Marcellino investigates the impact of severe weather on financial stability

Massimiliano Marcellino
11/04/2026

Interest in the connections among severe weather events, the economy, and financial stability has risen among researchers and policymakers. While an expanding literature seeks to quantify the macroeconomic impact of severe weather on the US macroeconomy, there remains a paucity of research that formally integrates the financial system into these assessments. A recent paper coauthored by Massimiliano Marcellino, director of Baffi Centre and Asset and Risk Management (ASSET) Research Unit Director, aims at addressing this lacuna. The paper, entitled “Severe weather and financial (in)stability)” was written by Massimiliano Marcellino, Claudia Foroni, Paolo Gelain and Marco Lorusso and has just been published in the BAFFI Working Papers Series (available on SSRN and REPEC).

Severe weather shocks have a negative impact on real and financial US variables, sizable only in periods of financial instability, but muted effects on nominal variables.

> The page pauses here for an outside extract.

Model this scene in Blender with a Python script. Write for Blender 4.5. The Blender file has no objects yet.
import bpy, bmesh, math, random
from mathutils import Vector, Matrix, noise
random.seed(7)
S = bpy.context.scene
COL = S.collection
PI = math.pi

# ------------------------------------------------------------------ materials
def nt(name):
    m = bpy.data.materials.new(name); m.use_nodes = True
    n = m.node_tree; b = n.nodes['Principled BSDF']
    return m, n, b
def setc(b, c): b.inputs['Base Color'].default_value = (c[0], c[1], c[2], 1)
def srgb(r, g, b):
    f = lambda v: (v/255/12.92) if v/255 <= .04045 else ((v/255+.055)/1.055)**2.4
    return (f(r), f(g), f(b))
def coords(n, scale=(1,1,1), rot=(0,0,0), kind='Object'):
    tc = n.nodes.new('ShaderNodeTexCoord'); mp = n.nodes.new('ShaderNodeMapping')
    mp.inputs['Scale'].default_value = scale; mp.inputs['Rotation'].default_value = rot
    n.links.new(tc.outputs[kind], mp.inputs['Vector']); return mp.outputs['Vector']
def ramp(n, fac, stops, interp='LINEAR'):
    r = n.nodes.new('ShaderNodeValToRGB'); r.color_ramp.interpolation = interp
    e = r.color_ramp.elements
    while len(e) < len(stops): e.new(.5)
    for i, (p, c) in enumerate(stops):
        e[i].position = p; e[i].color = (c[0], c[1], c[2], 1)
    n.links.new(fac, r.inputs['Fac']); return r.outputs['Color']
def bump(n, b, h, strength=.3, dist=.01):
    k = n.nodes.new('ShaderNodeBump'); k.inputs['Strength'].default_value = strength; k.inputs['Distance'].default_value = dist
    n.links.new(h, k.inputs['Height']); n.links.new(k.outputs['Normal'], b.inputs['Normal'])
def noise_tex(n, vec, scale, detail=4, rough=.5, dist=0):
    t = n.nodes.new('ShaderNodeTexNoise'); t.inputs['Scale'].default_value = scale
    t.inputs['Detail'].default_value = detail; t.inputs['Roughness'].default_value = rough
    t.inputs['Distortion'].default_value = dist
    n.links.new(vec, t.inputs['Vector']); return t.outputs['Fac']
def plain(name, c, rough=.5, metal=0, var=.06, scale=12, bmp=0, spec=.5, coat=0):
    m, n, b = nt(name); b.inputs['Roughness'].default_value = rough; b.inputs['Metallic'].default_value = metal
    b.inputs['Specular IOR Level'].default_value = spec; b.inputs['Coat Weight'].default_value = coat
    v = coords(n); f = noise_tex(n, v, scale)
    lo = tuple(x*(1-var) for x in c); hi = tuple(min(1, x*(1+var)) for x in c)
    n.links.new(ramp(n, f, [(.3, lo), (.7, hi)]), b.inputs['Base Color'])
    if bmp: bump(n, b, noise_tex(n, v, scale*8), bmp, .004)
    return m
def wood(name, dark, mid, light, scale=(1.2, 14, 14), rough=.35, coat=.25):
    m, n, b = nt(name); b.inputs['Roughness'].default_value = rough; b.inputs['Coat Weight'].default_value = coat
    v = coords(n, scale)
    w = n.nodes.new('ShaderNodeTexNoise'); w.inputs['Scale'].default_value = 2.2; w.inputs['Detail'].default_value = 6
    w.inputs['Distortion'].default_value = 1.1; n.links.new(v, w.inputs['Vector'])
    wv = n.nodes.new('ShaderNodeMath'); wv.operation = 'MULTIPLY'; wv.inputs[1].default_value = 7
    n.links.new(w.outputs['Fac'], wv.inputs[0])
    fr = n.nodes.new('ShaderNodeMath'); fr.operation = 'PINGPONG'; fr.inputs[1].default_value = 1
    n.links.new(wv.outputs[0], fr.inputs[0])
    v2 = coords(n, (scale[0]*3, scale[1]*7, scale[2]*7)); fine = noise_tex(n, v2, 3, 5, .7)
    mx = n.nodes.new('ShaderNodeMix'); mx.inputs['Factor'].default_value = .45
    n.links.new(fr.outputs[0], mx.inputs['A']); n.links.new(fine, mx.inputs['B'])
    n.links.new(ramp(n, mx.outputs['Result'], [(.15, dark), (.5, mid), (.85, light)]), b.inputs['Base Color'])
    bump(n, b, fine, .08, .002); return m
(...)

Moreover, severe weather shocks are never a relevant source of business cycles fluctuations and transmit mainly via a deterioration in the quality of capital.

The study quantifies the effect of severe weather shocks on the US economy in an environment in which the economy can switch between periods of financial stability and financial instability, like the Great Recession.

The authors estimate a New Keynesian dynamic stochastic general equilibrium (NK DSGE) model with banks and severe weather events. The model explicitly takes account for the non-linear relationship that might exist between financial instability and severe weather events. In fact, it is reasonable to expect that periods of financial instability might be associated with a bigger impact of weather shocks. The intuition is that the negative consequences of shocks are more pronounced when banks are already under stress, that is when the banking sector is particularly vulnerable, at the moment the shock hits.

To capture all this, the authors of the paper estimate the NK DSGE model under the assumption that the economy can switch between two regimes, one characterized by financial instability and one by financial stability.  The use of a NK DSGE model has the advantage of highlighting the channels of transmission through which severe weather shocks propagate, and providing a theory based interpretation of those channels. Moreover, given that they estimate our model, they can establish the most quantitatively relevant channels.

The paper shows that severe weather shocks have a negative impact on the real economic activity, especially on investment. Consistently with that, banks net worth drops and credit premium increases. Severe weather shocks appear to be deflationary, although the effects on inflation are very modest. As a result,monetary policy responds by decreasing the federal funds rate, by few basis as well. In periods characterized by financial instability, the effects of severe weather shocks are stronger for all the observed

variables. Despite that, severe weather shocks are never a relevant source of business cycle fluctuations. The main channel of transmission is through shocks to the quality of capital. The destruction of physical capital impairs both goods producing firms, which produce less, and banks assets side, leading to a deterioration of their balance sheet and of the borrowing and lending activity. That gives rise to the accelerator mechanism.

Finally, an analysis of different types of weather events reveals that temperature and sea level shocks drive the largest GDP contractions.